Extract the lines from the first line of the records below through the line containing "scene.camera = cam", inclusive, and reproduce them exactly as written.
══════
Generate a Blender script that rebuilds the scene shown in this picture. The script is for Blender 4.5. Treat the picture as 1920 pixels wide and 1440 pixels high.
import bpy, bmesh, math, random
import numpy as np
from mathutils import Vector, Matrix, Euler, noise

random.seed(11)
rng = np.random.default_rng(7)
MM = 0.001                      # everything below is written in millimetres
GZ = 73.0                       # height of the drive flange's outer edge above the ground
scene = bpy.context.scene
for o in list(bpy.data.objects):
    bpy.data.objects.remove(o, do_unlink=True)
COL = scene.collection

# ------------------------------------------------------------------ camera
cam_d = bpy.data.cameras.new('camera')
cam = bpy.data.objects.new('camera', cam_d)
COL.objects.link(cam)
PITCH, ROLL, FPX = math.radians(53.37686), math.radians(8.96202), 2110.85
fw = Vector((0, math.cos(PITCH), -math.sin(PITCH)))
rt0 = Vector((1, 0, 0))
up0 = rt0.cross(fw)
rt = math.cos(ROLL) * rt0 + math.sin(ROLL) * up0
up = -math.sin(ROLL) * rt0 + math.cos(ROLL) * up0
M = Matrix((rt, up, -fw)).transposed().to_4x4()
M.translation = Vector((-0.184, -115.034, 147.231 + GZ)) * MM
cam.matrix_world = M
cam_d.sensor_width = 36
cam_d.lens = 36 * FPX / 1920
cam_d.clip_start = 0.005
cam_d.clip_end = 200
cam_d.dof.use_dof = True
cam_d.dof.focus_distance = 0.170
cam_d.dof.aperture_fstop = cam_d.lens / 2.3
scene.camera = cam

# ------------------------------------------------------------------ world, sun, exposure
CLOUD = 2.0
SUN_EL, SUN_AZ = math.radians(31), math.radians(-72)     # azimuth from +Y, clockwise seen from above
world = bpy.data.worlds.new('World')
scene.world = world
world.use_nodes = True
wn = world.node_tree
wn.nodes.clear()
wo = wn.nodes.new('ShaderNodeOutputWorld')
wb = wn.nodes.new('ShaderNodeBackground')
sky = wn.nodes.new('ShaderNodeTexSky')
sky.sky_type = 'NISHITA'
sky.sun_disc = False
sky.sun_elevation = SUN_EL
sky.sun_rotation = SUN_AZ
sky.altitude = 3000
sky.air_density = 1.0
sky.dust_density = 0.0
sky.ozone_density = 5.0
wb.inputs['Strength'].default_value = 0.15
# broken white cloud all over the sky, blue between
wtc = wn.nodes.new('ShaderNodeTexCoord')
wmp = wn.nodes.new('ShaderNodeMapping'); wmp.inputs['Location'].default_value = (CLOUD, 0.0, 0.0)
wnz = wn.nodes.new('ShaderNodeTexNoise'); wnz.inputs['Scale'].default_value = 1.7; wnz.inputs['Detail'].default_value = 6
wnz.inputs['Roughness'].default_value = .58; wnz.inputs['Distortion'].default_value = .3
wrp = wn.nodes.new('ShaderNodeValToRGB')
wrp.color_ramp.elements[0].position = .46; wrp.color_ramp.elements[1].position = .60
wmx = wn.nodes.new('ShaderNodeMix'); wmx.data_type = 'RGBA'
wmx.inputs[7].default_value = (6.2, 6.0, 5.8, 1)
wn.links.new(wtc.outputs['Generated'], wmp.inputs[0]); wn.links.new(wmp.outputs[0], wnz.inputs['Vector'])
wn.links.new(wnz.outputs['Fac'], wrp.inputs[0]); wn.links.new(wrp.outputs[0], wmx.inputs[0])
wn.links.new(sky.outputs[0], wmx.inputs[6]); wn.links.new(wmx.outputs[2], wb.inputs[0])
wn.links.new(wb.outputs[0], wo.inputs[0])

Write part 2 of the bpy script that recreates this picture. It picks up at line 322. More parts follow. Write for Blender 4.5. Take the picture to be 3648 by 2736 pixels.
══════
◆ Complete answer:
Generate a Blender script that rebuilds the scene shown in this picture. The script is for Blender 4.5. Treat the picture as 1920 pixels wide and 1440 pixels high.
import bpy, bmesh, math, random
import numpy as np
from mathutils import Vector, Matrix, Euler, noise

random.seed(11)
rng = np.random.default_rng(7)
MM = 0.001                      # everything below is written in millimetres
GZ = 73.0                       # height of the drive flange's outer edge above the ground
scene = bpy.context.scene
for o in list(bpy.data.objects):
    bpy.data.objects.remove(o, do_unlink=True)
COL = scene.collection

# ------------------------------------------------------------------ camera
cam_d = bpy.data.cameras.new('camera')
cam = bpy.data.objects.new('camera', cam_d)
COL.objects.link(cam)
PITCH, ROLL, FPX = math.radians(53.37686), math.radians(8.96202), 2110.85
fw = Vector((0, math.cos(PITCH), -math.sin(PITCH)))
rt0 = Vector((1, 0, 0))
up0 = rt0.cross(fw)
rt = math.cos(ROLL) * rt0 + math.sin(ROLL) * up0
up = -math.sin(ROLL) * rt0 + math.cos(ROLL) * up0
M = Matrix((rt, up, -fw)).transposed().to_4x4()
M.translation = Vector((-0.184, -115.034, 147.231 + GZ)) * MM
cam.matrix_world = M
cam_d.sensor_width = 36
cam_d.lens = 36 * FPX / 1920
cam_d.clip_start = 0.005
cam_d.clip_end = 200
cam_d.dof.use_dof = True
cam_d.dof.focus_distance = 0.170
cam_d.dof.aperture_fstop = cam_d.lens / 2.3
scene.camera = cam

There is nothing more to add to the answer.